For the purposes of his argument, Sir Peregrine conflates two definitions of aristocracy, the second of which is really not a definition at all. The first he calls ‘families whose power and authority … [depend] on titles of nobility going back to feudal times’; the second, families whose standing depends ‘on a record of public service rather than on blood’. In other words he puts the Darwin cousinhood under the same roof as Lord Mowbray Segrave and Stourton. In this country, the conflation just about passes muster, since in this context we differ from continental Europe in one important respect. For the last 500 years we have not had an aristocracy in the continental sense of a closed caste. Our nobs survived because they reinvigorated their ranks by admitting new and able men: from Russells, Cecils and Cavendishes in the 16th century to Guinnesses, Guests and Runcimans in the 19th and 20th centuries. In spite of the phenomenon of the noblesse de robe, the continentals shut out the new men with fatal results for themselves.

So far so good. Then Sir Peregrine begins to get himself into trouble. It soon emerges that he has little time for Lord Mowbray Segrave and Stourton (as it were) and a lot more time for the Darwin cousinhood (as it were) for his model of aristocracy. The latter may have been an elite, but I doubt if they ever considered themselves aristocratic, as the late Lord Annan showed in his celebrated essay on the subject.

He then seems to argue that not only should elites not exercise legislative power, but that merely by indulging in public service and having agreeable manners elites will set an example of such effulgence that even Dr Dalrymple’s lumpenproletariat will discover a sense of shame and imitate them. Public service for him seems to equate to manning the apparat. With all the enthusiasm of a recent convert to the cause of Euro-federalism, he cites as an example the rule of the énarques who, after the second war, united a divided society and provided leadership impressive enough to modernise France. However, he is too honest not to admit that after more than 30 years of rule by the alumni of the ENA, France has once again become one of the most corrupt countries in western Europe. In our country at least, no one has yet suggested, for all his faults, that the lip-trembling weathercock is desperate, like President Chirac, to stand again for election in order to avoid prison.
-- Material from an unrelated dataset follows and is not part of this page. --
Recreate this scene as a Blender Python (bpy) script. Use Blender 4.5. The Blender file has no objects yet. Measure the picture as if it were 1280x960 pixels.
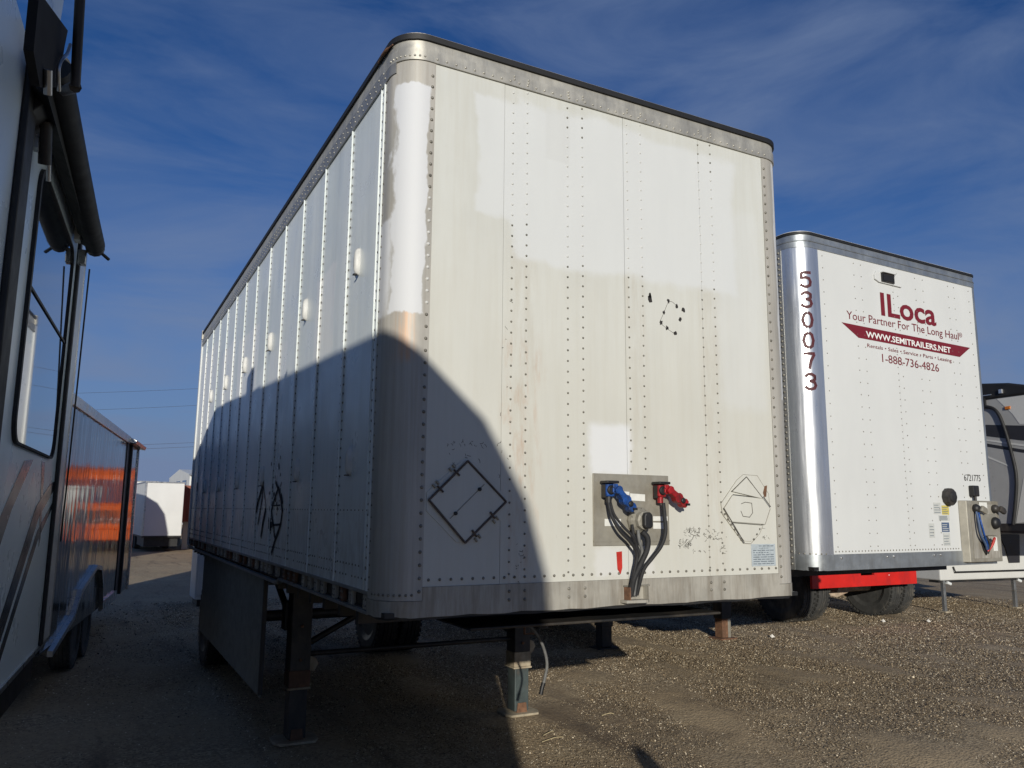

No, Sir Peregrine, in order to be successful elites should not become the civil service, they should ensure rather that the civil service reports to them. The trouble with the United Kingdom is not that we still differ from the European Union that he so much admires, but that we are becoming increasingly like it. Power is shifting from Parliament to the unelected fonctionnaires. Able politicians like Chris Patten are interested in power and the status that accompanies it. It is easy for them now to abandon Parliament for the apparat. Our elites from now on will become fonctionnaires and quangocrats. At the moment they are high-minded and honest. Soon, like their friends in the European Union apparat, without the discipline of accountability to a powerful and self-confident Parliament, they will become corrupt. At the moment they are merely condescending. As Montesquieu pointed out, in old societies it is institutions that mould the chiefs.

If Sir Peregrine wants to revive a tradition of public service in this country he should advocate the revival of the power of Parliament. The old elites will not then reappear, but new ones will emerge which will have more of a chance of embodying some of the civilised manners whose passing he so rightly regrets.